I really hope you enjoy making the formulas from this book!
:^) breadsong
Hi Breadsong,
I don't have this book yet, but I can see from your post that the formula lands you in very complex terrain. I think being able to produce the "porridge" exactly the same each time will be hard to achieve, but a key element in the process. And it is always going to make a sticky dough isn't it?
The flavours sound amazing. I really want to have a walnut bread in my product range, but cannot find a way to make such a loaf commercially viable. Walnuts are £10/kg in the UK, and that beautiful walnut oil you mention...I daren't tell you all how much that costs over here!
I suspect from the title that the new Tartine book has a focus which is of great interest to many of us, but one which is quite difficult to get exactly right. So, plenty to get the teeth into then!
All good wishes
Andy
Hi Andy,
I just watched a video of Chad talking about his bread-making process, and in the video he says,
"Everything about our process is taken to the point where, if one thing is slightly off, it doesn't really work."

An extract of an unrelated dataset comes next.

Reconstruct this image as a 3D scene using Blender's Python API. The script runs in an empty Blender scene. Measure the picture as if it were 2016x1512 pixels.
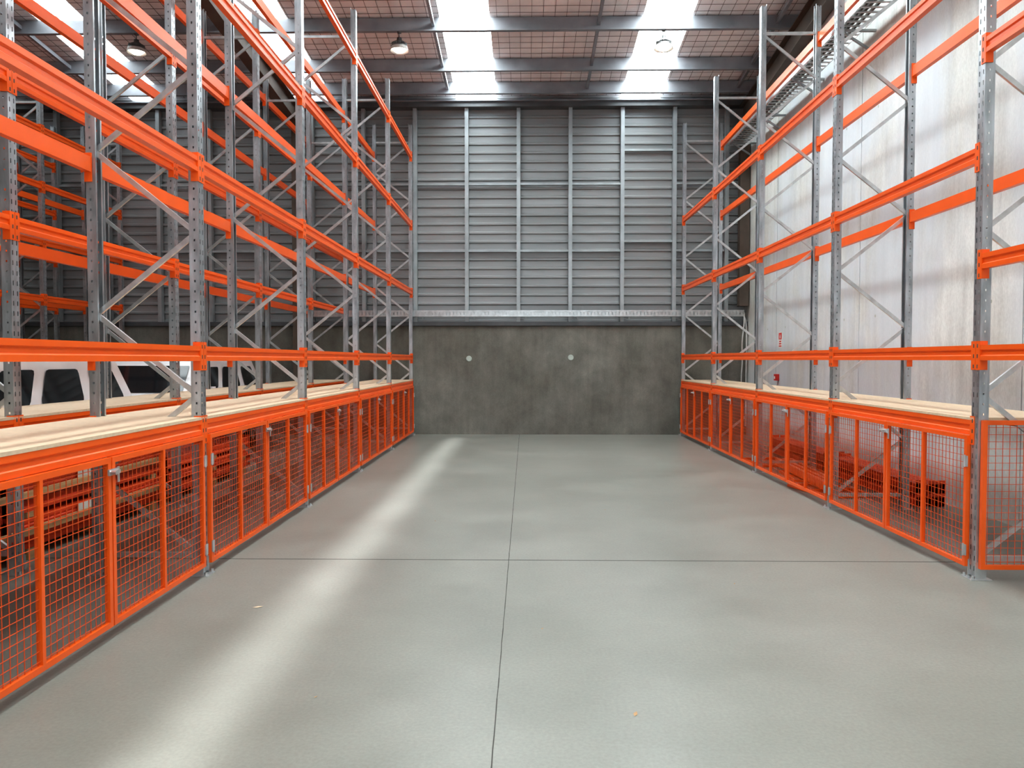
import bpy, math, random
from mathutils import Vector, Matrix
random.seed(4)
S = bpy.context.scene
COL = S.collection

# ---------------------------------------------------------------- materials
def new_mat(name):
    m = bpy.data.materials.new(name); m.use_nodes = True
    nt = m.node_tree; b = nt.nodes['Principled BSDF']
    return m, nt, b

def mat(name, col, rough=.5, metal=0., var=.12, scale=6., bump=0., bscale=60., stretch=(1,1,1), col2=None, emis=None, es=0, coat=0):
    m, nt, b = new_mat(name)
    tc = nt.nodes.new('ShaderNodeTexCoord'); mp = nt.nodes.new('ShaderNodeMapping')
    mp.inputs['Scale'].default_value = stretch
    nt.links.new(tc.outputs['Object'], mp.inputs['Vector'])
    n = nt.nodes.new('ShaderNodeTexNoise'); n.inputs['Scale'].default_value = scale; n.inputs['Detail'].default_value = 5
    nt.links.new(mp.outputs[0], n.inputs['Vector'])
    r = nt.nodes.new('ShaderNodeValToRGB')
    r.color_ramp.elements[0].position = .32; r.color_ramp.elements[1].position = .68
    c2 = col2 if col2 else tuple(min(1, c*(1+var)) for c in col)
    c1 = tuple(c*(1-var) for c in col) if not col2 else col
    r.color_ramp.elements[0].color = (*c1, 1); r.color_ramp.elements[1].color = (*c2, 1)
    nt.links.new(n.outputs['Fac'], r.inputs['Fac']); nt.links.new(r.outputs[0], b.inputs['Base Color'])
    b.inputs['Roughness'].default_value = rough; b.inputs['Metallic'].default_value = metal
    if coat: b.inputs['Coat Weight'].default_value = coat
    if bump:
        n2 = nt.nodes.new('ShaderNodeTexNoise'); n2.inputs['Scale'].default_value = bscale; n2.inputs['Detail'].default_value = 4
        nt.links.new(mp.outputs[0], n2.inputs['Vector'])
        bp = nt.nodes.new('ShaderNodeBump'); bp.inputs['Strength'].default_value = bump; bp.inputs['Distance'].default_value = .02
        nt.links.new(n2.outputs['Fac'], bp.inputs['Height']); nt.links.new(bp.outputs[0], b.inputs['Normal'])
    if emis:
        b.inputs['Emission Color'].default_value = (*emis, 1); b.inputs['Emission Strength'].default_value = es
    return m

def concrete(name, dark, light, rough=(.35, .6), big=.35, mid=2.2, stain=None, stain_amt=.5, stretch=(1,1,1), bump=.08, tint=None, smid=(.78,1.1), sp=(.60,.74), sscale=1.1, streak=0):
    m, nt, b = new_mat(name)
    N = nt.nodes.new; L = nt.links.new
    tc = N('ShaderNodeTexCoord'); mp = N('ShaderNodeMapping'); mp.inputs['Scale'].default_value = stretch
    L(tc.outputs['Object'], mp.inputs['Vector'])
    def noise(s, d=6, dist=0., v=None):
        n = N('ShaderNodeTexNoise'); n.inputs['Scale'].default_value = s; n.inputs['Detail'].default_value = d
        n.inputs['Distortion'].default_value = dist; n.inputs['Roughness'].default_value = .6
        L(v if v else mp.outputs[0], n.inputs['Vector']); return n.outputs['Fac']
    def ramp(f, a, c, p0=.35, p1=.65):
        r = N('ShaderNodeValToRGB'); r.color_ramp.elements[0].position = p0; r.color_ramp.elements[1].position = p1
        r.color_ramp.elements[0].color = (*a, 1); r.color_ramp.elements[1].color = (*c, 1)
        L(f, r.inputs['Fac']); return r.outputs[0]
    def mix(kind, fac, a, c):
        x = N('ShaderNodeMixRGB'); x.blend_type = kind
        if isinstance(fac, float): x.inputs[0].default_value = fac
        else: L(fac, x.inputs[0])
        if isinstance(a, tuple): x.inputs[1].default_value = (*a, 1)
        else: L(a, x.inputs[1])
        if isinstance(c, tuple): x.inputs[2].default_value = (*c, 1)
        else: L(c, x.inputs[2])
        return x.outputs[0]
    base = ramp(noise(big, 8, .3), dark, light, .3, .7)
    md = ramp(noise(mid, 9, .1), (smid[0],)*3, (smid[1],)*3, .28, .72)
    c = mix('MULTIPLY', 1., base, md)
    fine = ramp(noise(55, 3), (.88,.88,.88), (1.06,1.06,1.06), .3, .7)
    c = mix('MULTIPLY', 1., c, fine)
    if stain:
        sf = ramp(noise(sscale, 8, .1), (0,0,0), (stain_amt,)*3, *sp)
        c = mix('MIX', sf, c, stain)
    if streak:
        mp2 = N('ShaderNodeMapping'); mp2.inputs['Scale'].default_value = (3,3,.22); L(tc.outputs['Object'], mp2.inputs['Vector'])
        st = ramp(noise(2.2, 6, .2, mp2.outputs[0]), (1-streak,)*3, (1.05,)*3, .36, .58)
        c = mix('MULTIPLY', 1., c, st)
    if tint:
        tf = ramp(noise(.5, 4, .5), (0,0,0), (.7,)*3, .45, .6)
        c = mix('MIX', tf, c, tint)
    L(c, b.inputs['Base Color'])
    rr = ramp(noise(.6, 3), (rough[0],)*3, (rough[1],)*3, .25, .75)
    L(rr, b.inputs['Roughness'])
    bp = N('ShaderNodeBump'); bp.inputs['Strength'].default_value = bump; bp.inputs['Distance'].default_value = .01
    L(noise(30, 5), bp.inputs['Height']); L(bp.outputs[0], b.inputs['Normal'])
    return m

M_orange = mat('orange_powder_coat', (.84,.12,.010), .34, 0, .05, 3.)
M_orange_wire = mat('orange_wire', (.70,.09,.010), .45, 0, .05, 3.)
M_orange_old = mat('orange_paint_dusty', (.62,.055,.012), .5, 0, .2, 3.)
M_galv = mat('galvanised_steel', (.44,.465,.485), .30, .72, .28, 14., stretch=(1,1,.25))
M_brace = mat('galvanised_brace', (.60,.61,.61), .28, .75, .15, 10.)
M_board = mat('particle_board', (.64,.50,.35), .6, 0, .07, 30., .05, 120)
M_timber = mat('timber', (.42,.25,.12), .7, 0, .25, 8., .1, 50, (1,.15,4))
M_floor = concrete('floor_concrete', (.195,.195,.168), (.275,.275,.245), (.30,.42), .22, 1.2, bump=.04, smid=(.86,1.10))
M_cwall = concrete('wall_concrete_dark', (.125,.122,.10), (.235,.23,.20), (.6,.8), .8, 3.0, (.085,.072,.055), .35, (1,1,.8), smid=(.74,1.18), sp=(.45,.75), sscale=1.3, streak=.08)
M_rwall = concrete('wall_concrete_pale', (.55,.57,.53), (.78,.81,.79), (.6,.8), .35, 2.2, (.36,.35,.30), .35, (1,1,.5), tint=(.62,.69,.75), smid=(.82,1.06), sp=(.50,.75), sscale=1.0, streak=.10)
M_clad = mat('steel_cladding', (.30,.31,.312), .38, .35, .16, .7, stretch=(.3,1,3))
M_stud = mat('galvanised_girt', (.37,.40,.41), .42, .5, .15, 3.)
M_dark = mat('dark_steel', (.10,.105,.11), .5, .3, .2, 3.)
M_purlin = mat('purlin_steel', (.29,.305,.33), .45, .4, .2, 2.)
M_rafter = mat('rafter_primer', (.10,.078,.062), .6, .1, .25, 2.)
M_insul = mat('roof_insulation', (.80,.77,.77), .7, 0, .10, 1.6, .6, 5.)
M_wire = mat('roof_wire', (.13,.10,.09), .6, .2)
M_sky = mat('skylight_sheet', (.8,.85,.9), .5, 0, .05, 2., emis=(.89,.98,1.0), es=18.)
M_sky2 = mat('skylight_sheet_dim', (.8,.85,.9), .5, 0, .05, 2., emis=(.88,.97,1.0), es=6.)  # same sheet, glow set weaker to keep the left of the hall dark
M_lamp = mat('lamp_diffuser', (.9,.9,.85), .4, emis=(1,.93,.8), es=9.)
M_lamph = mat('lamp_housing', (.14,.14,.14), .4, .6)
M_lampr = mat('lamp_reflector', (.65,.63,.60), .3, .5)
M_joint = mat('joint_filler', (.06,.057,.05), .8)
M_white = mat('white_car_paint', (.82,.82,.82), .25, 0, .03, coat=.5)
M_glass = mat('dark_glass', (.012,.014,.016), .06, 0, .05)
M_rubber = mat('tyre_rubber', (.02,.02,.02), .8)
M_alloy = mat('wheel_alloy', (.5,.5,.5), .35, .8)
M_disc = mat('wall_disc', (.42,.47,.42), .6)
M_red = mat('sign_red', (.62,.03,.02), .5)
M_signw = mat('sign_white', (.75,.75,.72), .5)
M_cable = mat('white_conduit', (.62,.62,.6), .5)
M_label = mat('paper_label', (.6,.6,.55), .7)
M_tail = mat('tail_lamp', (.45,.01,.01), .2)

# ---------------------------------------------------------------- mesh helper
class MB:
    def __init__(s): s.v=[]; s.f=[]; s.m=[]; s.mats=[]
    def mi(s, m):
        if m not in s.mats: s.mats.append(m)
        return s.mats.index(m)
    def face(s, pts, m):
        n=len(s.v); s.v += [tuple(p) for p in pts]; s.f.append(tuple(range(n,n+len(pts)))); s.m.append(s.mi(m))
    def box(s, x0,x1,y0,y1,z0,z1,m):
        n=len(s.v)
        s.v += [(x0,y0,z0),(x1,y0,z0),(x1,y1,z0),(x0,y1,z0),(x0,y0,z1),(x1,y0,z1),(x1,y1,z1),(x0,y1,z1)]
        for q in ((0,3,2,1),(4,5,6,7),(0,1,5,4),(1,2,6,5),(2,3,7,6),(3,0,4,7)):
            s.f.append(tuple(n+i for i in q)); s.m.append(s.mi(m))
    def strut(s, p, q, w, h, m, up=(0,0,1)):
        p=Vector(p); q=Vector(q); d=(q-p).normalized(); up=Vector(up)
        if abs(d.dot(up))>.98: up=Vector((0,1,0))
        a=d.cross(up).normalized(); b=a.cross(d).normalized()
        n=len(s.v)
        for e in (p,q):
            for sa,sb in ((-1,-1),(1,-1),(1,1),(-1,1)):
                s.v.append(tuple(e+a*sa*w/2+b*sb*h/2))
        for k in ((0,1,2,3),(7,6,5,4),(0,4,5,1),(1,5,6,2),(2,6,7,3),(3,7,4,0)):
            s.f.append(tuple(n+i for i in k)); s.m.append(s.mi(m))
    def prism(s, prof, a, b, m, axis='y', caps=True, closed=True):
        n=len(s.v); k=len(prof)
        def P(p,t):
            if axis=='y': return (p[0],t,p[1])
            if axis=='x': return (t,p[0],p[1])
            return (p[0],p[1],t)
        s.v += [P(p,a) for p in prof]+[P(p,b) for p in prof]
        for i in range(k if closed else k-1):
            j=(i+1)%k; s.f.append((n+i,n+j,n+k+j,n+k+i)); s.m.append(s.mi(m))
        if caps and closed:
            s.f.append(tuple(n+i for i in range(k))[::-1]); s.m.append(s.mi(m))
            s.f.append(tuple(n+k+i for i in range(k))); s.m.append(s.mi(m))
    def lathe(s, prof, c, m, seg=24, axis='z'):
        n=len(s.v); k=len(prof)
        for i in range(seg):
            t=2*math.pi*i/seg
            for r,h in prof:
                if axis=='z': s.v.append((c[0]+r*math.cos(t),c[1]+r*math.sin(t),c[2]+h))
                elif axis=='x': s.v.append((c[0]+h,c[1]+r*math.cos(t),c[2]+r*math.sin(t)))
                else: s.v.append((c[0]+r*math.cos(t),c[1]+h,c[2]+r*math.sin(t)))
        for i in range(seg):
            j=(i+1)%seg
            for q in range(k-1):
                s.f.append((n+i*k+q,n+j*k+q,n+j*k+q+1,n+i*k+q+1)); s.m.append(s.mi(m))
    def mesh(s, name, smooth=False):
        me=bpy.data.meshes.new(name); me.from_pydata(s.v,[],s.f)
        for m in s.mats: me.materials.append(m)
        me.polygons.foreach_set('material_index', s.m)
        if smooth: me.polygons.foreach_set('use_smooth',[True]*len(me.polygons))
        me.update(); return me
def obj(name, me, parent=None, loc=(0,0,0), rz=0, bevel=0):
    o=bpy.data.objects.new(name, me); COL.objects.link(o); o.location=loc; o.rotation_euler=(0,0,rz)
    if parent: o.parent=parent
    if bevel:
        b=o.modifiers.new('bevel','BEVEL'); b.width=bevel; b.segments=2; b.limit_method='ANGLE'
    return o
def empty(name, loc=(0,0,0)):
    e=bpy.data.objects.new(name,None); COL.objects.link(e); e.location=loc; e.empty_display_size=.2; return e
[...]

I think there a few points in this bake where things went off, perhaps more than slightly! :^)
For the porridge, these rye flakes were quite a bit thirstier than the oats and I had to add more water when cooking.
Not sure if it was that bit of extra water, or just the fact that it was rye porridge this time - but this dough was stickier than the oat porridge dough; sticky enough to make shaping difficult.

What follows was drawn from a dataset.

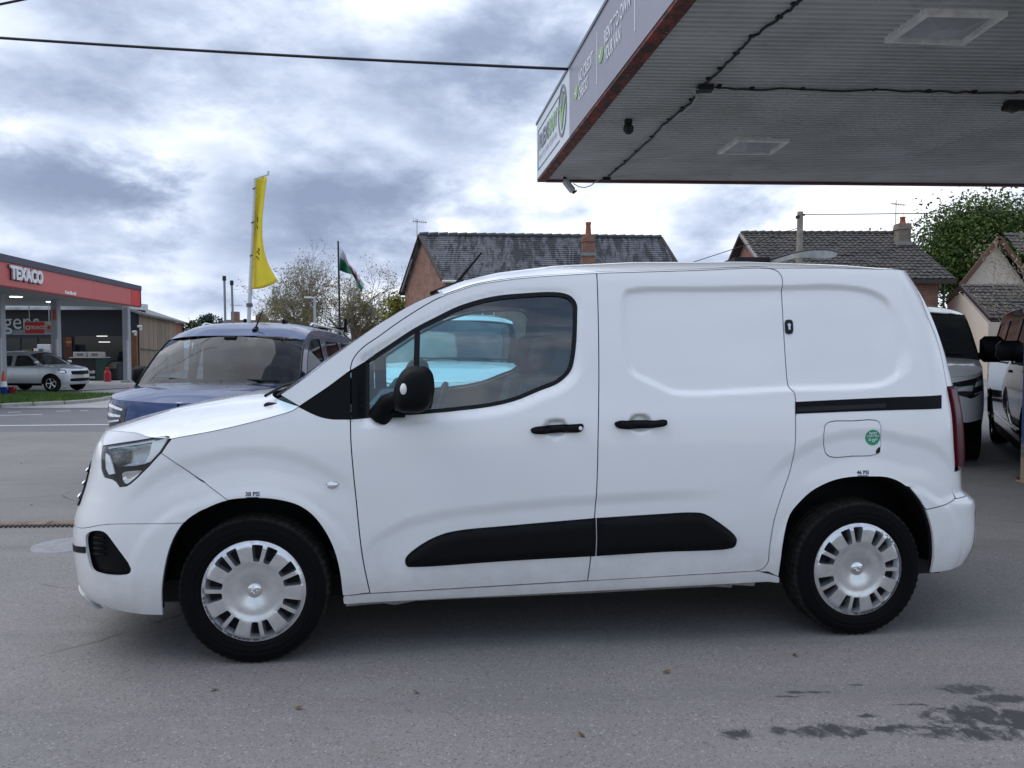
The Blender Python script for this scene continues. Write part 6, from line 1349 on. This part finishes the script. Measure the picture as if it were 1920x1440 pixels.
m = MB(); pA = gl + (gl-rL)*.0; m.tube([lerp(rL, gl, .35) + Vector((0, 0, -.2)), lerp(rL, gl, .9) + Vector((0, 0, -.25))], .05, 6); m.build('vent_pipe', mat('grey_pipe', (.3, .3, .31), .5), h1)
chimney(h1, 1103, 444, 479, 42.7, 23, 416); aerial(782, 411, 445, 44.2, 'television aerial on the left gable of the slate-roofed house', flip=1)
def house_window(par, a, b, t, z0, z1, wd):
    d = (b-a); d.z = 0; d.normalize(); n = Vector((d.y, -d.x, 0)); c = lerp(a, b, t); R = Matrix.Rotation(math.atan2(d.y, d.x), 3, 'Z'); zc = (z0+z1)/2
    m = MB(); m.rbox((c.x + n.x*.02, c.y + n.y*.02, zc), (wd, .06, z1-z0), R=R, b=.1); f = m.build('window', FASW, par)
    for s in (-1, 1): q = c + d*(s*wd*.245); m = MB(); m.rbox((q.x + n.x*.05, q.y + n.y*.05, zc), (wd*.42, .02, (z1-z0)*.86), R=R); m.build('pane', GLASSD, f)
    m = MB(); m.rbox((c.x + n.x*.06, c.y + n.y*.06, z0-.05), (wd+.2, .16, .08), R=R); m.build('sill', FASW, f)
for t in (.15, .42, .70, .9):
    house_window(h1, w0, w1_, t, 3.0, 4.2, 1.3); house_window(h1, w0, w1_, t, .4, 1.8, 1.5)
# tiled house on the right
h2 = thing('tiled_house', 'brick house with mossy brown tiled roof and stone chimney', 'house', (0, 0, 0))
X0, X1 = at(1447, 525, 36).x, at(1792, 525, 36).x; ze, zr_ = at(1600, 523, 36).z, at(1600, 438, 41).z
Q = [Vector((X0, 41, zr_)), Vector((X1, 41, zr_)), Vector((X1, 36, ze)), Vector((X0, 36, ze))]; Qb = [Q[0], Q[1], Vector((X1, 46, ze)), Vector((X0, 46, ze))]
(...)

I appreciate the cost of ingredients and am grateful for the luxury of the walnut oil, and these walnuts.
The walnuts are harvested locally from a tree in someone's yard and sold at the market...I don't know what kind of walnut they are, but they have a sweetness like I've never tasted and it may be because of the freshness.

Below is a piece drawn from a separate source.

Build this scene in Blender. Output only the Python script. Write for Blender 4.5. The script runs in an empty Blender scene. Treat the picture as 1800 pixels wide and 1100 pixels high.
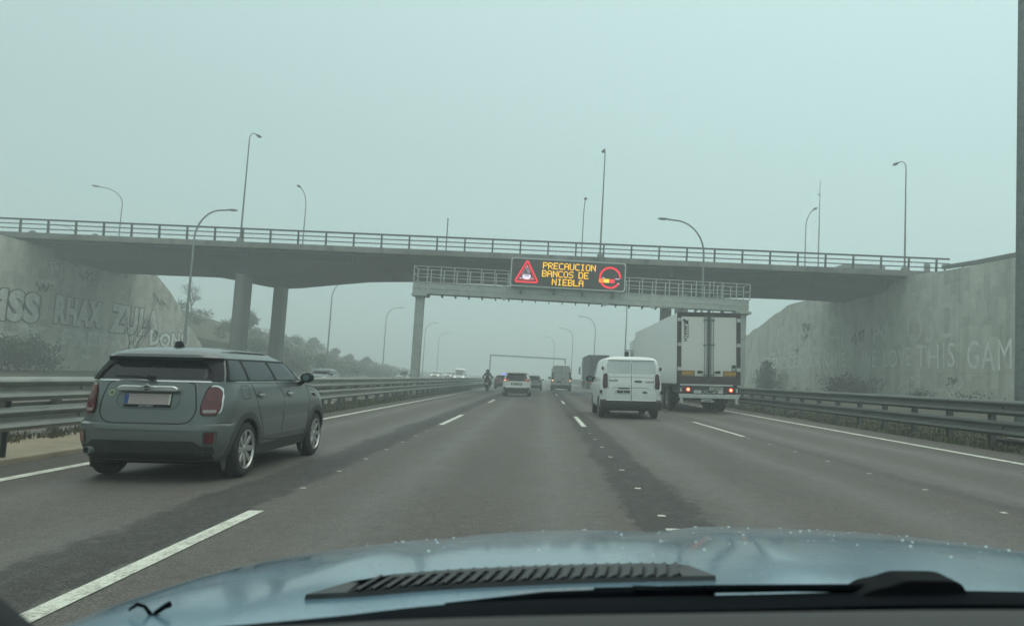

I enjoyed some of this bread today at lunch, just on its own - fabulous - and gives me encouragement to persevere.
Thanks so much for your encouragement too, Andy!
:^) breadsong
Looks like a delicious bread, Breadsong. Inspiring too!
Thanks Khalid! - this is a really good one, imho.
:^) breadsong
Another great post, breadsong. My first crack at the double fermented oat bread turned out very similar to your rye porridge bread. Your dough photo is great - almost gives me chills thinking about how sticky that is!
Do you think a few more folds might be worth a try? That's the direction I'm leaning in, along with maybe a slight reduction in water until I get the hang of these breads. I thought I was pretty good with wet doughs, but these are going to take some practice! Based on the way my loaf tastes and the way your loaves look I think it's going to be worth the effort.
Marcus
Hi Marcus,
Thank you! - I am glad to know you liked the flavor of the double fermented oats - did you use the yogurt or levain method to ferment them?
This dough was really soft, but did eventually stretch a gluten window so I thought I got it to the point where it would be OK. I wonder if the flour was wet a little too long, prior to mixing in the levain (protease getting underway?).
I haven't had a lot of opportunity to bake with the local whole-wheat flour I'm using; I wonder too if I'm pushing the limits of the fermentation tolerance for this flour.
I agree with you, I do think it's going to be worth it to keep working at it.
Thanks so much, Marcus - best wishes for your next bake and hope it goes just the way you want it to.
:^) breadsong
I just used a bit of levain to get the oats fermenting. I left them out overnight and they certainly did ferment - very tangy. The sour carried over into the bread, so if a very mild loaf is the goal I would be cautious with this approach. I'm looking forward to trying out the barley porridge - flax bread next chance I get!
Marcus
Thanks, Marcus -
I hope you'll let us know how it goes with the barley porridge bread!